Mi sono iscritto a un corso di doppiaggio, comprensivo di recitazione e tecnica vocale. Dopo un anno ho fatto il mio primo turno di doppiaggio per piccoli ruoli in un documentario sul calcio. Mi sono sentito nel posto giusto, anche se ascoltare le voci degli attori hollywoodiani nei corridoi mi pareva surreale. Sono stato più presente a Roma e mi sono fatto conoscere nelle masterclass».
Cosa la affascina della professione?
«Il buio della sala, dentro la quale si realizza un gioco di prestigio: far parlare in italiano un attore straniero. Basti pensare alle frasi iconiche che ricordiamo e citiamo, grazie alle quali lo spettatore ricorda sì il volto dell’attore, ma la voce del doppiatore. È una sfida, congiungere l’interpretazione vocale a un viso che non è il mio, recitando con tempi e fiati non miei».
La prima importante opportunità?
«È stata “Terra Amara”, la soap in onda su Canale 5. Per quattro stagioni ho dato voce a Çetin, interpretato da Aras Şenol. È stata una palestra incredibile e un’esperienza che porterò nel cuore: ho incontrato Aras, ora siamo amici. È un ragazzo dal cuore d’oro, gli auguro il meglio».
Quali caratteristiche deve avere un buon doppiatore?
«Essendo un attore specializzato nel doppiaggio, deve mettersi al servizio del personaggio e lasciare trasparire le intenzioni espresse dagli occhi dell’attore. Il doppiatore non inventa, ma ripropone».
Sono necessarie le lingue originali?
«Ci sono due scuole di pensiero: chi reputa “sacro” l’audio originale, chi crede nelle migliorie date dal doppiaggio. Sono convinto che la verità stia nel mezzo. È difficile farne una regola, troppe le variabili in gioco: i suoni della lingua originale, la bravura degli attori, fiati non registrati ma visibili in video».
Come si svolge una giornata tipo?
«Il doppiatore è un lavoratore autonomo che lavora su turni da tre ore.

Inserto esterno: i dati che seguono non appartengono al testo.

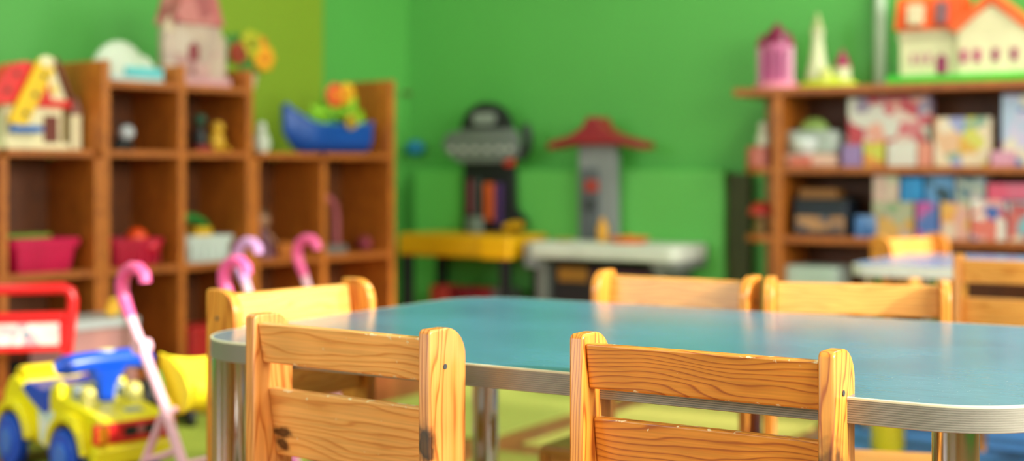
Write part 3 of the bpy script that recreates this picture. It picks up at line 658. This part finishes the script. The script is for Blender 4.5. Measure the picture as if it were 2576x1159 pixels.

Più il ruolo è di rilievo, più tempo occorre per realizzarlo. Quando si entra in sala il direttore del doppiaggio fornisce una breve spiegazione del personaggio e della trama. Osservata la scena si cerca di cogliere più dettagli possibili. Si prova e infine si incide».
Vi sono differenze tra film e serie Tv?
«Sì, nel peso e nel tempo di lavorazione. Il film esige un’attenzione e una cura superiore, aspetto che determina maggiore qualità. In termini di tempistiche, i cartoni sono considerati poco al di sotto delle serie tv. Con i film d’animazione si pretende invece lo stesso riguardo rivolto a un film».
Quale attore ha preferito doppiare?
«Harvey Dent in “Joker: Folie à Deux”, un personaggio rappresentato nei fumetti come uno dei nemici più famosi e duraturi di Batman. Chi non ha mai letto o guardato Batman? “Joker: Folie à Deux” ha un titolo importante e tratti particolari. È stata un’incredibile opportunità professionale. Sono molto soddisfatto, merito di un fantastico team. Ringrazio il direttore del doppiaggio, mi ha sostenuto a dare il massimo».
Cosa suggerisce ai giovani che aspirano al medesimo cammino?
«Non nascondo sia in salita. Purtroppo, vi è ancora chiusura verso il mestiere. Alcuni anni fa gli aspiranti doppiatori potevano assistere ai turni dei professionisti ed essere ascoltati. Oggi non è più possibile, per soddisfare i clienti si riduce il rischio di fuga di notizie durante la lavorazione.
Basti pensare che si è chiamati a firmare un accordo di non divulgazione prima di accedere allo stabilimento. Questo limita la possibilità di ottenere un provino.
C’è da dire che gli aspiranti sono aumentati vertiginosamente e i direttori del doppiaggio sono assaliti da chi è ancora acerbo. Il primo passo è farsi conoscere, mi rendo conto che per un ragazzo trentino non sia facile. Roma non è in Australia, ma nemmeno dietro l’angolo. Consiglio di formarsi a livello attoriale e specializzarsi nel doppiaggio. Essere autocritici e capire quando si è davvero pronti è fondamentale».
Ha già un nuovo ruolo?
«Non possono anticipare nulla, chi è interessato però può seguirmi sui social».